Other states have strong, centralized Democratic Party organizations that work with local clubs and county committees to turn out the vote. Party organizing can’t overcome every national current and midterm effect, but it can help to blunt the very worst outcomes. In states like Nevada, New Hampshire, and Michigan, state Democratic organizations oversaw aggressive door-knocking, mail, and digital efforts to sway voters, coordinating constantly with vulnerable candidates and their campaigns. In Nevada, the late Harry Reid’s machine lives on. In New Hampshire, Ray Buckley, the well-regarded New Hampshire Democratic chair, has held his post for 15 years, offering a degree of stability and leadership unknown in New York.

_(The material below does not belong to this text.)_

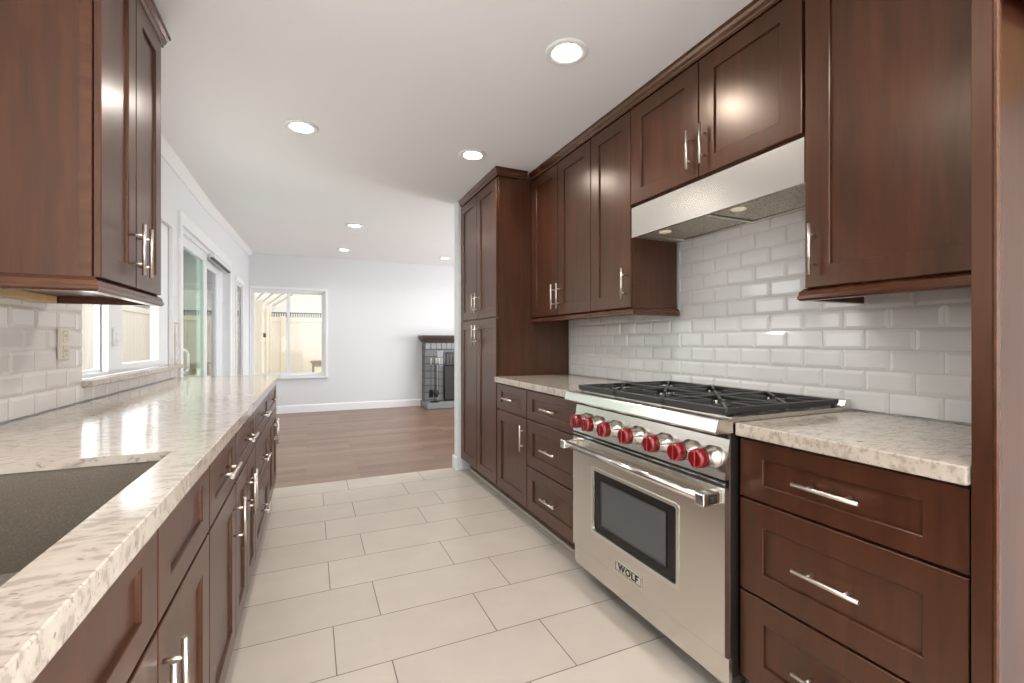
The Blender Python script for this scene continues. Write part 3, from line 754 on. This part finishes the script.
o = g.obj('mesh_panel', pmat('black_screen_mesh', srgb(38, 38, 38), .5), sc); mm = o.modifiers.new('t', 'SOLIDIFY'); mm.thickness = .002

ts = thing('fireplace_tool_set', 'black fireplace tool stand with brush and shovel on the hearth', 'fireplace tools', (FX+.14, YB-.40, .107))
G().lathe((0, 0, 0), (0, 0, 1), [(0, .085), (.012, .08), (.018, .02)], 20).obj('base', BLACKM, ts)
g = G().tube((0, 0, .01), (0, 0, .78), .007); g.path([(-.07, 0, .68), (.07, 0, .68)], .006); g.path([(0, -.07, .68), (0, .07, .68)], .006); g.obj('pole', BLACKM, ts)
BRA = pmat('pale_brass', srgb(190, 184, 170), .3, .9)
for x, y in ((-.07, 0), (.07, 0), (0, -.07)):
    tl = G().tube((x, y, .12), (x, y, .70), .005).obj('tool_rod', BLACKM, ts)
    G().lathe((x, y, .66), (0, 0, 1), [(0, .006), (.02, .014), (.06, .010), (.09, .017), (.12, .012), (.125, .004)], 14).obj('tool_grip', BRA, tl)
G().lathe((0, -.07, .10), (0, 0, 1), [(0, .035), (.05, .05), (.11, .04), (.13, .008)], 16).obj('brush', BLACKM, ts)
G().box(-.105, -.035, -.008, .008, .08, .22, .004).obj('shovel', BLACKM, ts)

# ---------------------------------------------------------------- outdoors
CON = paint('patio_concrete', srgb(186, 178, 168), 20, .2)
FEN = paint('cream_vinyl_fence', srgb(230, 219, 201), 5, .02)
SHIN = pmat('dark_trellis', srgb(84, 84, 74), .7)
struct('ground', G().box(-14, 14, -8, 26, -.5, -.1), CON)
def fence(name, label, a, b, h, board=.16):
    a, b = Vector(a), Vector(b); L = (b-a).length
    root = thing(name, label, 'fence', (a.x, a.y, -.1), math.atan2(b.y-a.y, b.x-a.x))
    g = G(); n = int(L/board)
    for i in range(n): g.box(i*board+.004, (i+1)*board-.002, -.012, .012, .05, h-.05, .003)
    g.obj('boards', FEN, root)
    g = G().box(0, L, -.03, .03, h-.1, h, .004); g.box(0, L, -.03, .03, .02, .12, .004); g.obj('rails', FEN, root)
    for i in range(int(L/2.0)+1): G().box(min(i*2.0, L)-.05, min(i*2.0, L)+.05, -.05, .05, 0, h+.04, .005).obj('post', FEN, root)
    return root
f1 = fence('fence', 'cream vinyl fence crossing the yard beyond the far window', (-2.6, 12.0), (5.0, 12.0), 1.84)
g = G()
for i in range(150): g.box(i*.05, i*.05+.022, -.012, .012, 1.86, 1.95)
g.box(0, 7.6, -.01, .01, 1.945, 1.97); g.obj('trellis_top', SHIN, f1)
f2 = fence('fence', 'cream vinyl fence along the left side of the house', (-2.9, -3.0), (-2.9, 12.0), 1.9)
g = G()
for i in range(250): g.box(i*.06, i*.06+.028, -.012, .012, 1.92, 2.02)
g.obj('trellis_top', SHIN, f2)
gt = thing('garden_gate', 'cream vinyl gate standing edge-on at the left of the far window', 'gate', (-.86, 9.3, -.1), PI/2)
g = G()
for i in range(10): g.box(i*.2+.004, (i+1)*.2-.004, -.015, .015, .08, 1.92, .004)
g.obj('boards', FEN, gt)
g = G().box(0, 2.0, -.03, .03, 1.86, 1.98, .004); g.box(0, 2.0, -.03, .03, 1.28, 1.34, .004); g.box(0, 2.0, -.03, .03, .05, .15, .004); g.obj('rails', FEN, gt)
for x in (0, 1.0, 2.0): G().box(x-.06, x+.06, -.06, .06, 0, 2.03, .01).obj('post', FEN, gt)
G().box(.5, .62, -.07, -.03, 1.36, 1.44, .006).obj('latch', DSTEEL, gt)
ROOF = pmat('grey_shingle_roof', srgb(150, 146, 142), .9)
nh = thing('neighbour_house', 'neighbouring house with a grey gabled roof beyond the fence', 'house', (-1.2, 17, -.1))
STUC = paint('pale_stucco', srgb(206, 200, 192), 8, .1)
g = G().prism([(-6, 0), (8, 0), (8, 2.6), (1, 5.2), (-6, 2.6)], 'y', 0, 5); g.obj('walls', STUC, nh)
g = G().prism([(-6.4, 2.5), (1, 5.25), (8.4, 2.5), (8.4, 2.7), (1, 5.45), (-6.4, 2.7)], 'y', -.8, 5.2); g.obj('roof', ROOF, nh)
# patio cover slats seen at the top left of the far window
pc = thing('patio_cover', 'white open-slat patio cover reaching out from above the far window', 'pergola', (-1.62, 8.8, 0), math.radians(9.3))
WPT = pmat('weathered_white_paint', srgb(216, 210, 202), .6)
for i in range(9): G().box(.05+i*.2, .10+i*.2, 0, 6.8, 2.27, 2.36, .004).obj('slat', WPT, pc)
for y in (.1, 6.6): G().box(0, 1.75, y, y+.08, 2.15, 2.27, .006).obj('beam', WPT, pc)
for x in (0, 1.65): G().box(x, x+.10, 6.58, 6.70, -.1, 2.15, .006).obj('post', WPT, pc)

fb = thing('outdoor_fire_box', 'small outdoor stone fire box with an orange glow beyond the far window', 'fire pit', (.02, 11.0, -.1))
STO = pmat('tan_stone', srgb(150, 130, 108), .8); v = coords(STO); bump(STO, noise(STO, v, 30), .6, .01)
G().slab([0, .05, .30, .36], [0, .42, .72, .80], [(1, 1)], 0, .35, 'xz').obj('body', STO, fb)
G().box(-.03, .39, -.03, .38, .80, .85, .008).obj('cap', STO, fb)
fl = pmat('orange_fire_glow', (1, .5, .15), .5, emit=(1, .5, .12), estr=1.1)
g = G()
for i in range(5): g.lathe((.08+i*.048, .12, .44), (0, 0, 1), [(0, .02), (.05, .03), (.12+.03*(i % 2), .018), (.2+.04*(i % 2), .001)], 10)
g.obj('flames', fl, fb)
# planter and low hedge beyond the sliding door
pt = thing('planter_pot', 'white planter pot on the patio seen through the sliding door', 'planter', (-2.35, 9.0, -.1))
G().lathe((0, 0, 0), (0, 0, 1), [(0, .15), (.35, .22), (.50, .24), (.52, .22)], 24).obj('pot', WHITE, pt)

To best understand Jacobs, it’s easiest to explain what the party does not do. He himself is not a full-time employee of the New York Democratic Party. He earns his living owning and operating summer camps. The State Senate and Assembly chambers each have their own well-funded campaign arms, but they do not receive meaningful assistance or coordination from the state party. Cuomo, who was governor for more than a decade, held an iron grip on the party, which served as something of a second campaign fund for his own efforts. Mailers and TV ads from the state party’s campaign coffers were for Cuomo and no one else. This did change, to some extent, under Hochul — state party mailers arrived for a number of endangered legislative candidates — but an overall strategy was absent. Democratic congressional candidates on Long Island and elsewhere were often on their own. The state party does little to recruit candidates or raise money for them.

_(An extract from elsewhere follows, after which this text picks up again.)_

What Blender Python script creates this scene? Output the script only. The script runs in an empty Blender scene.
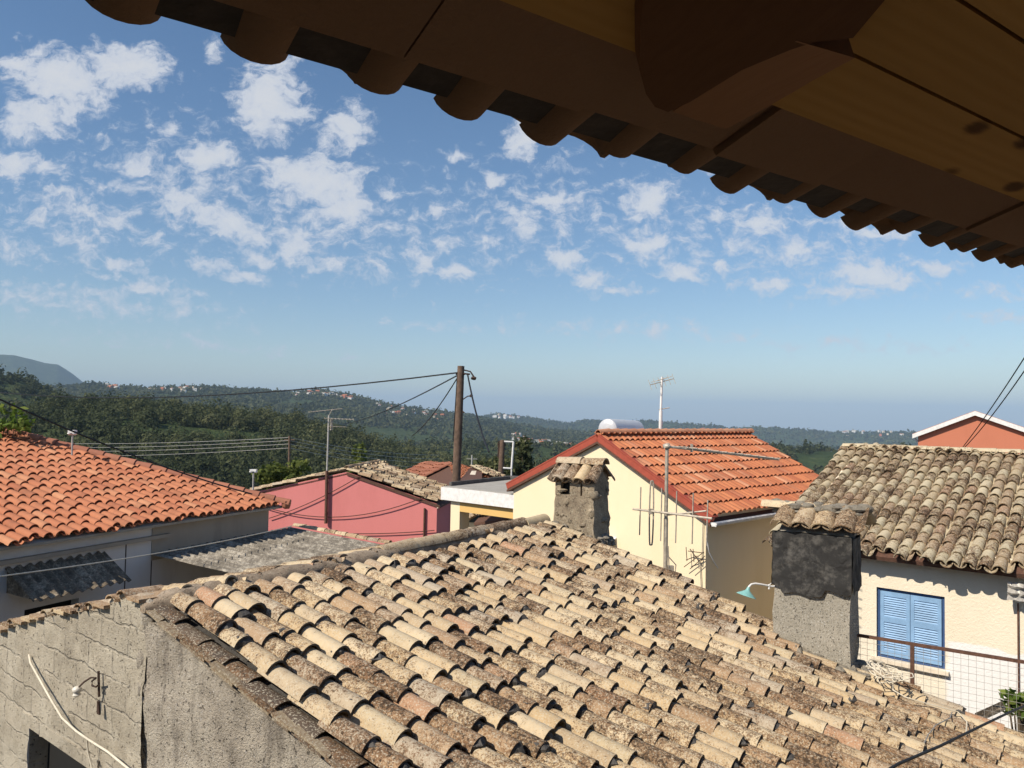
import bpy, math, random
import numpy as np
from mathutils import Vector, Matrix
R = math.radians
rng = random.Random(7)
nrg = np.random.default_rng(7)
SC = bpy.context.scene
COL = SC.collection

# ------------------------------------------------------------------ camera
F = 770.0
EYE = 6.0
PITCH = math.atan(30 / 770.0)
ROLL = 0.0175
cp, sp, cr, sr = math.cos(PITCH), math.sin(PITCH), math.cos(ROLL), math.sin(ROLL)
cam_d = bpy.data.cameras.new('camera')
cam = bpy.data.objects.new('camera', cam_d)
COL.objects.link(cam)
right = Vector((cr, -sr * sp, sr * cp)); up = Vector((-sr, -cr * sp, cr * cp)); fwd = Vector((0, cp, sp))
cam.matrix_world = Matrix(((right.x, up.x, -fwd.x, 0), (right.y, up.y, -fwd.y, 0), (right.z, up.z, -fwd.z, EYE), (0, 0, 0, 1)))
cam_d.sensor_width = 36
cam_d.lens = F / 1024 * 36
cam_d.clip_start = 0.05
cam_d.clip_end = 60000
SC.camera = cam
SC.render.resolution_x, SC.render.resolution_y = 1024, 768

# ------------------------------------------------------------------ sun, view
SUN_AZ = Vector((-0.80, -0.60))
SUN_EL = R(44)
sd = Vector((SUN_AZ.x * math.cos(SUN_EL), SUN_AZ.y * math.cos(SUN_EL), math.sin(SUN_EL))).normalized()
sun_l = bpy.data.lights.new('sun', 'SUN')
sun_l.energy = 5.0
sun_l.angle = R(0.5)
sun_l.color = (1, 0.9, 0.75)
sun = bpy.data.objects.new('sun', sun_l)
COL.objects.link(sun)
sun.rotation_euler = sd.to_track_quat('Z', 'Y').to_euler()
SC.view_settings.view_transform = 'Standard'
SC.view_settings.look = 'None'
SC.view_settings.exposure = 0.16
SC.view_settings.gamma = 1.0


def ray(u, v):
    x = (u - 512) / F; z = (384 - v) / F
    x, z = x * cr - z * sr, x * sr + z * cr
    return Vector((x, cp - z * sp, sp + z * cp))


def P(u, v, Y):
    """World point seen in direction (u, v) at forward distance Y."""
    r = ray(u, v)
    r = r * (Y / r.y)
    return Vector((r.x, r.y, r.z + EYE))


def onplane(u, v, p0, n):
    r = ray(u, v); o = Vector((0, 0, EYE))
    return o + r * ((p0 - o).dot(n) / r.dot(n))


# ------------------------------------------------------------------ world: sky and clouds
SKY_STRENGTH = 0.106
world = bpy.data.worlds.new('World')
SC.world = world
world.use_nodes = True
wt = world.node_tree
wt.nodes.clear()


class NT:
    """Small helper for building node trees."""
    def __init__(s, tree): s.t = tree; s.n = tree.nodes; s.l = tree.links
    def node(s, kind, **kw):
        nd = s.n.new(kind)
        for k, v in kw.items(): setattr(nd, k, v)
        return nd
    def put(s, sock, val):
        if isinstance(val, bpy.types.NodeSocket): s.l.new(val, sock)
        elif val is not None:
            if hasattr(sock.default_value, '__len__') and isinstance(val, (tuple, list)) and len(sock.default_value) == 4 and len(val) == 3:
                val = (*val, 1)
            sock.default_value = val
    def math(s, op, a, b=None, c=None, clamp=False):
        nd = s.node('ShaderNodeMath', operation=op, use_clamp=clamp)
        s.put(nd.inputs[0], a)
        if b is not None: s.put(nd.inputs[1], b)
        if c is not None: s.put(nd.inputs[2], c)
        return nd.outputs[0]
    def vmath(s, op, a, b=None):
        nd = s.node('ShaderNodeVectorMath', operation=op)
        s.put(nd.inputs[0], a)
        if b is not None: s.put(nd.inputs[1], b)
        return nd.outputs['Value' if op in ('LENGTH', 'DOT_PRODUCT') else 0]
    def smooth(s, x, a, b, lo=0.0, hi=1.0):
        nd = s.node('ShaderNodeMapRange', interpolation_type='SMOOTHSTEP')
        s.put(nd.inputs['Value'], x); nd.inputs['From Min'].default_value = a; nd.inputs['From Max'].default_value = b
        nd.inputs['To Min'].default_value = lo; nd.inputs['To Max'].default_value = hi
        return nd.outputs[0]
    def noise(s, vec, scale, detail=4, rough=0.55, distort=0.0, out=0):
        nd = s.node('ShaderNodeTexNoise')
        if vec is not None: s.put(nd.inputs['Vector'], vec)
        nd.inputs['Scale'].default_value = scale; nd.inputs['Detail'].default_value = detail
        nd.inputs['Roughness'].default_value = rough; nd.inputs['Distortion'].default_value = distort
        return nd.outputs[out]
    def voro(s, vec, scale, feature='F1', out='Distance'):
        nd = s.node('ShaderNodeTexVoronoi', feature=feature)
        if vec is not None: s.put(nd.inputs['Vector'], vec)
        nd.inputs['Scale'].default_value = scale
        return nd.outputs[out]
    def mix(s, f, a, b, mode='MIX'):
        nd = s.node('ShaderNodeMix', data_type='RGBA', blend_type=mode)
        s.put(nd.inputs[0], f); s.put(nd.inputs[6], a); s.put(nd.inputs[7], b)
        return nd.outputs[2]
    def ramp(s, x, stops, interp='LINEAR'):
        nd = s.node('ShaderNodeValToRGB'); cr_ = nd.color_ramp; cr_.interpolation = interp
        while len(cr_.elements) < len(stops): cr_.elements.new(0.5)
        for e, (p, c) in zip(cr_.elements, stops): e.position = p; e.color = (*c, 1)
        s.put(nd.inputs[0], x)
        return nd.outputs[0]
    def mapping(s, vec, rot=(0, 0, 0), scale=(1, 1, 1), loc=(0, 0, 0), kind='POINT'):
        nd = s.node('ShaderNodeMapping', vector_type=kind)
        s.put(nd.inputs['Vector'], vec)
        nd.inputs['Rotation'].default_value = rot; nd.inputs['Scale'].default_value = scale; nd.inputs['Location'].default_value = loc
        return nd.outputs[0]
    def comb(s, x, y, z):
        nd = s.node('ShaderNodeCombineXYZ')
        for i, q in zip(nd.inputs, (x, y, z)): s.put(i, q)
        return nd.outputs[0]
    def sep(s, v):
        nd = s.node('ShaderNodeSeparateXYZ'); s.put(nd.inputs[0], v)
        return nd.outputs


# clouds of the photograph's sky: position and size of each (as directions), strength
CLOUDS = [
    (60, 80, 62, 30, .25, 1.0), (128, 66, 44, 24, .1, 1.0), (36, 118, 44, 22, -.2, .9), (20, 62, 30, 14, 0, .8), (15, 160, 36, 15, 0, .75), (46, 166, 22, 11, .3, .75),
    (268, 100, 34, 44, .2, 1.0), (215, 50, 10, 13, 0, .6), (296, 112, 26, 14, -.3, .75), (207, 158, 32, 18, .15, .9), (135, 167, 17, 11, 0, .75),
    (345, 132, 30, 22, -.5, .85), (312, 180, 60, 26, .15, 1.0), (340, 205, 34, 22, .3, .9), (298, 240, 28, 24, -.6, .8), (228, 222, 50, 17, .32, .85), (180, 200, 32, 20, .3, .8), (255, 255, 30, 14, .2, .6),
    (100, 216, 44, 12, .3, .6), (155, 239, 14, 8, 0, .6), (40, 212, 14, 24, 0, .5), (75, 240, 40, 12, .4, .5), (110, 262, 50, 14, .2, .45), (250, 275, 24, 9, .1, .5),
    (441, 207, 16, 9, .2, .7), (460, 155, 20, 6, .1, .5), (496, 184, 18, 11, 0, .6), (524, 140, 26, 19, -.5, .85), (552, 198, 32, 11, .05, .85), (520, 226, 30, 14, .3, .6), (565, 258, 26, 12, .1, .8), (592, 276, 18, 14, .2, .7),
    (424, 256, 14, 22, -.2, .65), (456, 271, 24, 10, .1, .65), (375, 268, 18, 10, .5, .6), (412, 232, 14, 8, 0, .45),
    (650, 200, 32, 20, -.35, .9), (645, 241, 32, 13, -.1, .9), (718, 215, 11, 10, .3, .65), (760, 226, 34, 18, .2, .7), (795, 250, 34, 13, .3, .6), (680, 271, 30, 11, .2, .7), (718, 266, 18, 8, 0, .6), (770, 286, 28, 8, -.1, .6),
    (868, 232, 52, 10, .05, .65), (875, 276, 58, 16, .05, .8), (936, 268, 24, 8, 0, .65), (845, 290, 40, 10, 0, .6), (990, 290, 40, 10, .1, .45), (1005, 318, 50, 7, 0, .5),
    (60, 195, 40, 10, .3, .45), (150, 285, 60, 12, .2, .45), (330, 262, 40, 12, .2, .5), (215, 268, 34, 10, .3, .5), (20, 250, 30, 12, .4, .45), (170, 130, 24, 9, -.4, .5), (390, 195, 16, 8, 0, .45), (480, 240, 18, 8, 0, .45), (600, 215, 14, 7, 0, .4), (615, 290, 26, 7, 0, .45),
    (190, 185, 130, 60, .2, .34), (330, 220, 110, 55, 0, .36), (540, 215, 110, 50, 0, .32), (770, 250, 150, 38, .05, .34), (80, 215, 110, 45, .2, .35), (650, 225, 80, 50, 0, .3), (450, 240, 90, 40, 0, .28),
    (80, 300, 150, 22, .06, .38), (640, 330, 160, 10, .02, .34), (430, 325, 60, 6, .05, .3), (200, 345, 140, 8, .03, .26), (860, 345, 120, 9, 0, .3),
]
w = NT(wt)
sky = w.node('ShaderNodeTexSky', sky_type='NISHITA')
sky.sun_disc = False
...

Organizing infrastructure is virtually absent. In 2020, Biden delegates were frustrated to find that Jacobs’s state party, which was supposed to oversee petitioning efforts to get him on the ballot in New York, offered little assistance, leaving the job to individual politicians and operatives. Jacobs has spent much of his time as party chair — he’s held the job in two different instances now — blaming Democratic losses on outspoken progressives. He once compared India Walton, the Black democratic socialist who won the primary for mayor of Buffalo, to David Duke. Even Establishment-aligned operatives have grown tired of Jacobs’s act. In part this is simply because the state party offers very little in the way of organization or assistance, and there’s a growing consensus in Democratic circles that Hochul must move on from Jacobs. The left-wing Working Families Party has stood out because it did undertake a visible get-out-the-vote push to boost its own party and get Hochul re-elected. The contrast between the WFP and Jacobs’s moribund apparatus was telling.
Beyond Jacobs, Democratic machines have atrophied on the county level, particularly in New York City. The Brooklyn Democratic Party, riven by infighting, could barely mobilize as Republicans swept a large stretch of southern Brooklyn. The Queens Democratic Party is hardly more active or better suited to repel Republicans. Individual political clubs in both boroughs are lively enough, but the most well attended and effective are usually alienated from the party bosses. The era of the county leader in the smoke-filled back room who could summon hundreds of volunteers on Election Day is long gone.
And that’s the challenge when Jacobs eventually moves on — the next Democratic Party boss must attempt to meet and excite actual human beings. There are no state-run political clubs of note, no party organizations that try to keep volunteers engaged year-round. It might help, at minimum, to have a party chair who is not devoted to a lucrative business that occupies much of his time. Hochul can be the governor who builds a full-fledged Democratic Party. It will start with jettisoning Jacobs and finding a person committed to the actual project of party building. If it can be done in New Hampshire or Nevada, it can certainly be done in New York.